Elizabeth Tomlinson appears from biographies of Eliot to be saintly women who preached throughout Staffordshire and Derbyshire and it is thought that she preached in the open air on the green at Ellastone. Her fame travelled far and Queen Victoria had a picture of Tomlinson wearing a distinctive Quaker bonnet.


 Many of Eliot’s family lie buried in the area. Her grandparents lie in Norbury Church over the River Dove. The church is said to contain examples of woodwork by Robert Evans who learnt his trade in the area. She was taken to the area on several occasions by her father and a lengthy visit happened in 1839/40 where she gathered information which she used in her book twenty years later. A letter published in an 1888 biography of Eliot sets out a journey that Eliot made in 1839 when she was staying with her Staffordshire relatives.

Ashbourne Church, the finest mere parish church in the kingdom- in the interior; of Alton Gardens where I saw actually what I had often seen mentally- the bread fruit- in the interior; of the fan palm and the papyrus; and of last Lichfield cathedral.

In the novel Eliot also uses local names such as Poyser a number of who still appear in the Staffs Moorlands telephone directory and Maskery.
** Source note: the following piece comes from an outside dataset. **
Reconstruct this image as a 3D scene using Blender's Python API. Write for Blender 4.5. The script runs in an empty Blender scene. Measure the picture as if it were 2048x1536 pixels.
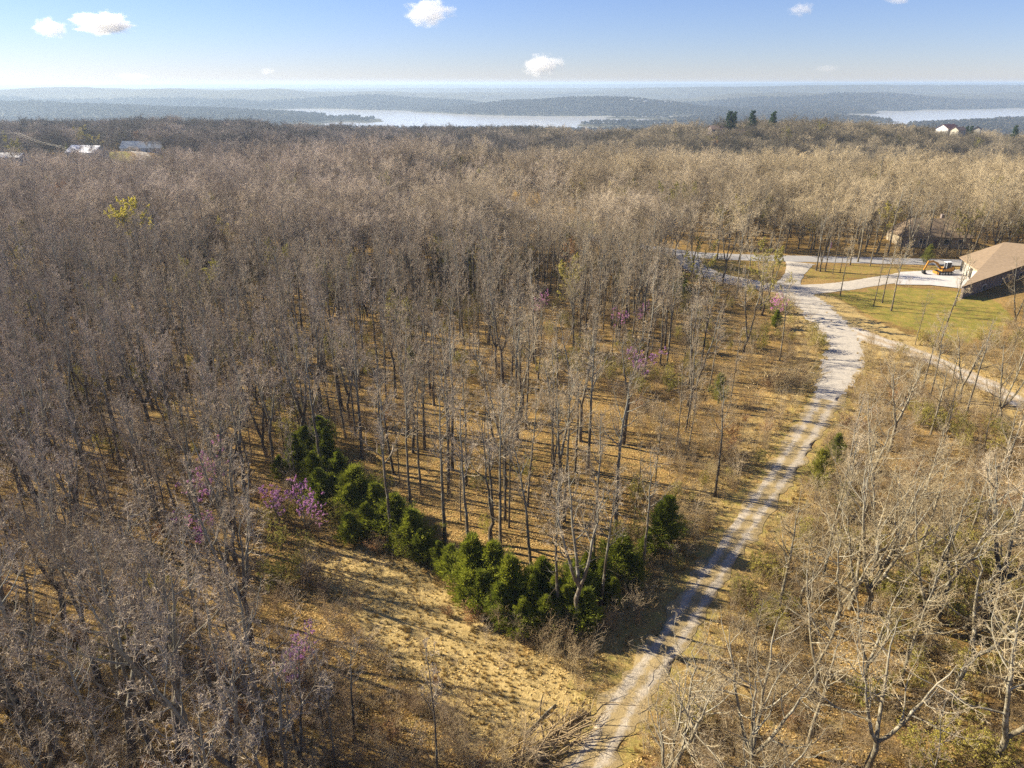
import bpy, math, random
import numpy as np
from mathutils import Vector, Matrix, Euler

R = math.radians
scene = bpy.context.scene
COL = scene.collection

# ------------------------------------------------------------------ camera
CAM_H = 42.0
PITCH = 23.8
cam_d = bpy.data.cameras.new("camera")
cam = bpy.data.objects.new("camera", cam_d)
COL.objects.link(cam)
cam.location = (0, 0, CAM_H)
cam.rotation_euler = (R(90 - PITCH), 0, 0)
cam_d.sensor_width = 36.0
cam_d.lens = 36.0 * 1365.0 / 2048.0
cam_d.clip_start = 0.5
cam_d.clip_end = 60000
scene.camera = cam

# ------------------------------------------------------------------ light
SUN_EL, SUN_AZ = 31.0, -71.0          # azimuth from +Y, clockwise seen from above
world = bpy.data.worlds.new("World")
scene.world = world
world.use_nodes = True
wn = world.node_tree.nodes
wl = world.node_tree.links
bgn = wn["Background"]
sky = wn.new("ShaderNodeTexSky")
sky.sky_type = 'NISHITA'
sky.sun_disc = False
sky.sun_elevation = R(SUN_EL)
sky.sun_rotation = R(SUN_AZ)
sky.altitude = 300
sky.air_density = 1.0
sky.dust_density = 0.0
sky.ozone_density = 3.0
tint = wn.new("ShaderNodeMix"); tint.data_type = 'RGBA'; tint.blend_type = 'MULTIPLY'; tint.inputs[0].default_value = 1.0
tint.inputs[7].default_value = (.74, .78, 1.10, 1)
wl.new(sky.outputs[0], tint.inputs[6])
wl.new(tint.outputs[2], bgn.inputs[0])
bgn.inputs[1].default_value = 0.052
sl = bpy.data.lights.new("sun", 'SUN')
sl.energy = 5.0
sl.angle = R(0.5)
sl.color = (1.0, 0.89, 0.70)
so = bpy.data.objects.new("sun", sl)
COL.objects.link(so)
sdir = Vector((math.sin(R(SUN_AZ)) * math.cos(R(SUN_EL)), math.cos(R(SUN_AZ)) * math.cos(R(SUN_EL)), math.sin(R(SUN_EL))))
so.rotation_euler = (-sdir).to_track_quat('-Z', 'Y').to_euler()
so.location = (0, 0, 200)
scene.view_settings.view_transform = 'Standard'
scene.view_settings.look = 'None'
scene.view_settings.exposure = 1.33
scene.view_settings.gamma = 1.0
cy = scene.cycles
cy.max_bounces = 8
cy.diffuse_bounces = 2
cy.glossy_bounces = 2
cy.transmission_bounces = 2
cy.transparent_max_bounces = 4
cy.volume_bounces = 6
cy.caustics_reflective = False
cy.caustics_refractive = False
cy.use_denoising = False
cy.denoising_prefilter = 'NONE'
cy.use_adaptive_sampling = True
cy.adaptive_threshold = 0.004

# ------------------------------------------------------------------ helpers
F = 1365.0
SP, CP = math.sin(R(PITCH)), math.cos(R(PITCH))

def at(px, py, z=0.0):
    """ground point seen at a photograph pixel, for a surface at height z"""
    u = (px - 1024) / F
    v = (768 - py) / F
    dz = -SP + v * CP
    dy = CP + v * SP
    t = (z - CAM_H) / dz
    return (u * t, dy * t)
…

She describes with a great deal of detail the lives of the peasantry knowing that the country in the period that the novel was set was poised on the brink of great change.
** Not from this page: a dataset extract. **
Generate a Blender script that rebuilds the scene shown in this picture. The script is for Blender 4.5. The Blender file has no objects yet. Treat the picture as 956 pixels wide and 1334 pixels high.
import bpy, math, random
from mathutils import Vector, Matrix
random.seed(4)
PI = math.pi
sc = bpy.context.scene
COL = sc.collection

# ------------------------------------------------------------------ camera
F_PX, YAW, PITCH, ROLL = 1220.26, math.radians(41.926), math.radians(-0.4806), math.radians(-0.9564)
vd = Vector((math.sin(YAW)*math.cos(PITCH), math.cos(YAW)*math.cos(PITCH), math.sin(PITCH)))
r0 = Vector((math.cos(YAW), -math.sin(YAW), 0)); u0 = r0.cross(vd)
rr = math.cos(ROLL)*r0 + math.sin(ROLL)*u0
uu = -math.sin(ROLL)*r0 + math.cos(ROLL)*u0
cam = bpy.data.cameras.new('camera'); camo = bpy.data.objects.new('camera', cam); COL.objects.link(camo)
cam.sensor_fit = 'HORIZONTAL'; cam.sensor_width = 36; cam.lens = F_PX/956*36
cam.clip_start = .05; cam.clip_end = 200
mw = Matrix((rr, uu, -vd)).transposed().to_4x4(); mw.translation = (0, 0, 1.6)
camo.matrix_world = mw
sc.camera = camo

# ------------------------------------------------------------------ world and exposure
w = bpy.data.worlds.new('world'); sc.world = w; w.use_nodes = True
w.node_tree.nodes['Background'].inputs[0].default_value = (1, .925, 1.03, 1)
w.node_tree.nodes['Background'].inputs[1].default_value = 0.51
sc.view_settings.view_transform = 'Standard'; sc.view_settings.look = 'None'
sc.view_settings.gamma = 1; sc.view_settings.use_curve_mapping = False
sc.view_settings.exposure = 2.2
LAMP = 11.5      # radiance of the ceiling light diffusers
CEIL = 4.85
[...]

Those old women scraping carrots with their work worn hands, those heavy clowns taking holiday in a dinghy pot house, those round backs and stupid weather beaten faces that have bent over a spade and done the rough work of the world- those homes with their tin pans, their brown pitchers, their rough curs, and their cluster of onions. 


A one point in the narrative even oatcakes are mentioned

When she published the novel she was criticised for including the dialect and accent of Staffordshire and it was suggested that she change it along with the distasteful scene and for its time revolutionary of Hetty giving birth in a field should be changed.

I would rather have my teeth drawn than part with either.

She also alters the names of local place names in the book so that The Weaver Hills become the Binton Hills, Eagledale is Dovedale, Oakthorpe became Ashbourne and Wotton Park Donnithorne Chase. Local characters also appear in the novel a well remembered and loved Vicar George Hake becomes Aldophous Irwine in the novel.

The book was published in 1859 and was well received right from the beginning the write Charles Reade called it the “finest thing since Shakespeare”. Charles Dickens equally was enthusiastic Adam Bede has taken its place among the actual experiences of my life. In Russia Tolstoy approved of the novel. 1859 was a bumper year as far as publications of ground breaking books was concerned apart from “Adam Bede, it was the year of the publication of John Stuart Mills On Liberty and another book with strong Staffordshire connections The Origin of Species. Eliot had a strong interest in the natural sciences and was aware that the old certainties of faith were under strain an assertion that is reflected in her work especially in  her first novel.

But in Adam Bede Eliot portrayed men and women with their struggles and sufferings. The characters are rooted in a time and in a place in Staffordshire which provided of one of the finest novels of the Victorian period.